SCOTLAND’s Hotel Chef of the Year has been handed his dream job – designing from scratch his own custom-built kitchen in one of Scotland’s leading establishments along with a budget of £150,000 to kit it out.

Alan Dickson will fit out the vast new kitchen at the expanded Ten Hill Place in Edinburgh, which is six times larger than the current facility, where he and his team of 15 chefs and kitchen porters can cater for 400-person conferences, weddings and private parties, as well as the hotel restaurant.

The 29-year-old, from Portobello, said: “Many chefs wait a lifetime for an opportunity of a blank canvas and a budget like this, to design their perfect kitchen. It is not your typical kitchen either – we can go from cooking for hundreds of people during the major conferences – right down to a quiet lunch menu at the restaurant.

“Because of this I felt passionately that we look to install some of the most technologically advanced equipment out there that will make it an amazing, clean environment for the team to work in.”

The new facilities will be all-electric – which is unusual in a professional kitchen – and include induction hobs that are cold to touch but can boil 20 litres of water in just 90 seconds.
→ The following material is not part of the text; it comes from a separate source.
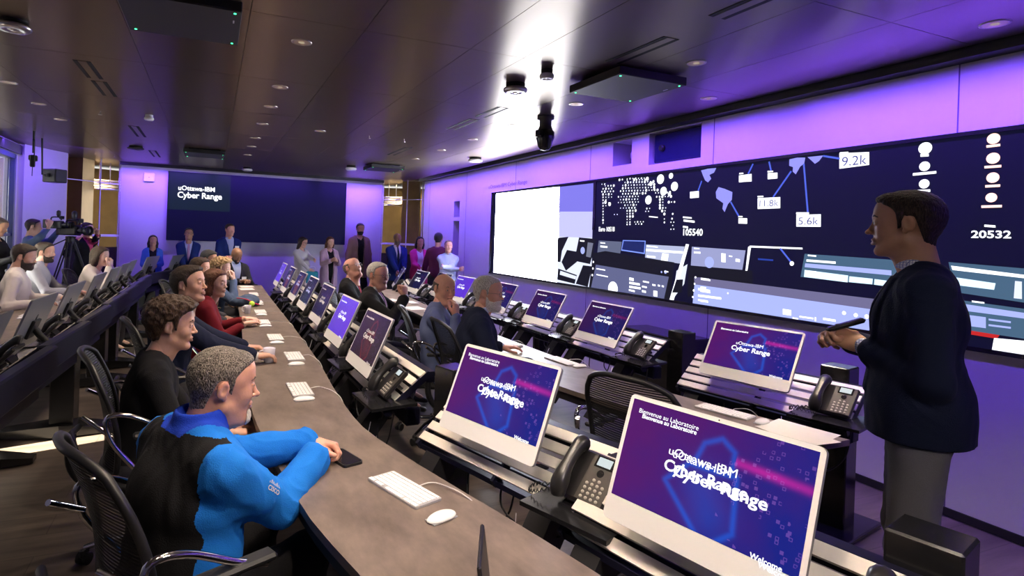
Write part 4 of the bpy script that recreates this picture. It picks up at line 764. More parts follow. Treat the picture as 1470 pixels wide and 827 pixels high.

With an eye to the environment, power for the hobs is only on when they are in use, while also creating a safer setting for staff and guests with no naked flames.

A £20,000 self-cleaning cooking “suite”, effectively the modern take on the ubiquitous bratt pan, will also be installed to help the team deliver the highest quality food through even the busiest shifts.

The new kitchen is due to be complete by the summer as part of a multi-million-pound development that will see the four-star hotel expand from 77 rooms to 129.

Surgeons Quarter, the recently rebranded commercial arm of the Royal College of Surgeons of Edinburgh (RCSEd), operates Ten Hill Place Hotel, Drinks & Dining, as well as all conferences and weddings at the college, with profits going back into the institution.

Scott Mitchell, its commercial director, said: “Alan deserves all the plaudits he gets – and it is testament to how he is rated here that he’s been given free-reign to design this kitchen. His age really is irrelevant as what he has achieved is remarkable – and at the end of the day, he knows what is required better than anyone.”

Chef Nick Nairn, meanwhile, has decided to close his cook school in Aberdeen, blaming the downturn in the north-east economy.

Aberdeen Cook School will close on June 30 as it is “no longer commercially sustainable”. The five staff who work for it were told on Wednesday and a redundancy consultation process is under way.

The TV chef launched the school in 2012 after success with his initial cook school in Port of Menteith, near Stirling. He said: “We enjoyed a great run of custom for a number of years but like many other businesses in Aberdeen and the surrounding areas, we are not immune to the downturn in the north-east economy.”